Miss Peregrine is a cynical variation on a predictable YA formula. In fact, it’s essentially just a version of X-Men with pretension. A group of misfit kids with superpowers are sheltered by an adult from villainous outside forces. In this case, the kids are hidden in a time loop from eyeball-eating bad guys. The time loop in the movie is during WWII and, of course, on the wuthering moors of Wales. All scenic and romantic.
The hero Jake doesn’t know he’s a peculiar child. He travels from modern-day Florida to Wales based on some vague information his grandfather provides. He is accompanied by his father (a criminally underused and miscast Chris O’Dowd), who is utterly useless to moving the story or to making it more entertaining. In fact, the movie would be a fuck lot better without the dad because then there wouldn ot be so many lose threads.
In almost no time in Wales, Jake does what grown up bad guys could not do for decades. That is, find Miss Peregrine (Eva Green) and her home in its time loop from 1943. There he meets a bunch of other young people who have special talents but very little personality. One has teeth in the back of her head, one can float, and another can vivify inanimate objects.

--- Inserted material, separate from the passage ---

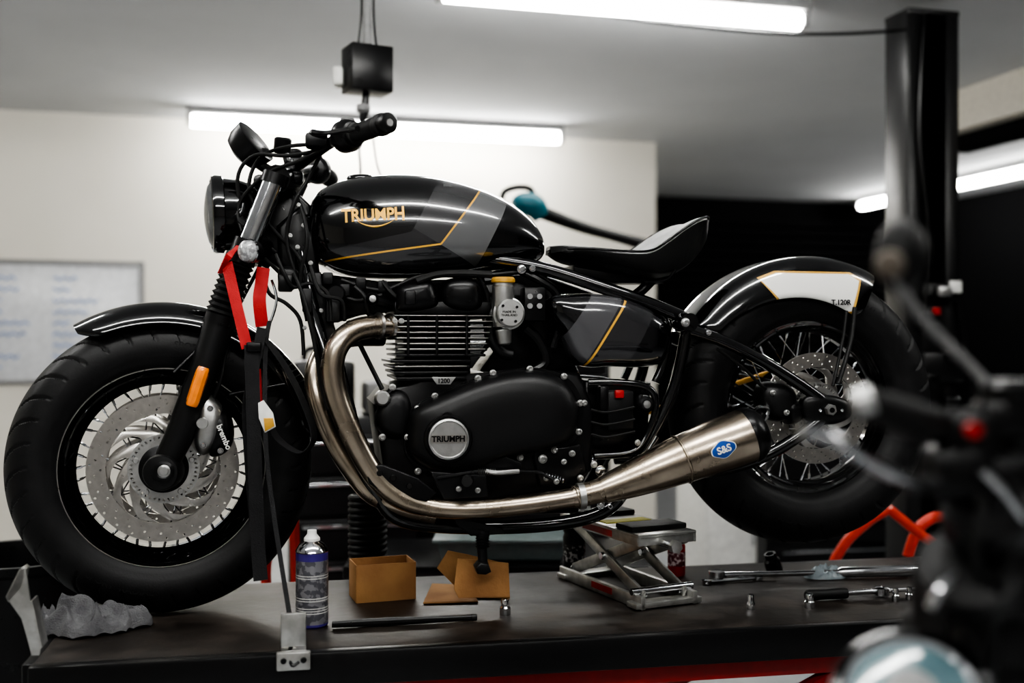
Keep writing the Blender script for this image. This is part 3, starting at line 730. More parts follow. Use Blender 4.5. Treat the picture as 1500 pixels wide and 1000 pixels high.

From there, the movie veers into an incomprehensible and boring-as-fuck mess. I tried to understand what the fuck was going on for a while, but found it mostly not worth the effort. There are fighting skeletons (a misplaced nod, I guess, to Ray Harryhausen), a sunken cruise ship, birds, derelict amusement parks, illogical leaps in time, Samuel L. Jackson as a mad scientist collecting eyeballs, a misfire of a romantic subplot and a hell of a whole lot of the story’s hero standing around and watching.
Director Tim Burton is interested in visual peculiarities but not much in people. Jake’s character is a study in how not to write a hero. Jake isn’t involved hardly at all. He is a spectator for most of the movie, giving an audience little reason to give a fuck. Finally, as any audience could have predicted, he discovers he too has a peculiarity, only it’s extremely specific and not much to write home about.
Burton’s graphics are hit and miss, but at no time is this movie dazzling. It feels like the ambitions of someone with a gravely diminished imagination. Like a tired five-year-old making up a ghost story on the fly. The peculiar kids are a low-rent freak show. Each is odd in a way that distracts for a few seconds, but then you want to move on before they make eye contact with you. Some scenes, such as those where baddies eat eyeballs and a battle at an amusement park, are embarrassingly cheap-looking. Like they should be on Syfy at midnight and have Rutger Hauer in them.
Jackson is misused here because his character is such a stereotypical bad guy. It’s like after reading the script, the makers decided the only way to inject any soul into the story would be by asking Jackson to do all the lifting. Green is also misused because we don’t see her tits, and without those, she’s really just a big fat ham and cheese sandwich. Judi Dench also makes an appearance, but fuck if I know why.
Going back to everyone having a special talent, and discovering them. I believe we will all discover ours. Let’s just hope that we aren’t like Tim Burton and lose ours. Because then we’ll just be pretending while the magic has long gone. Two Fingers for Miss Peregrine’s Home for Peculiar Children.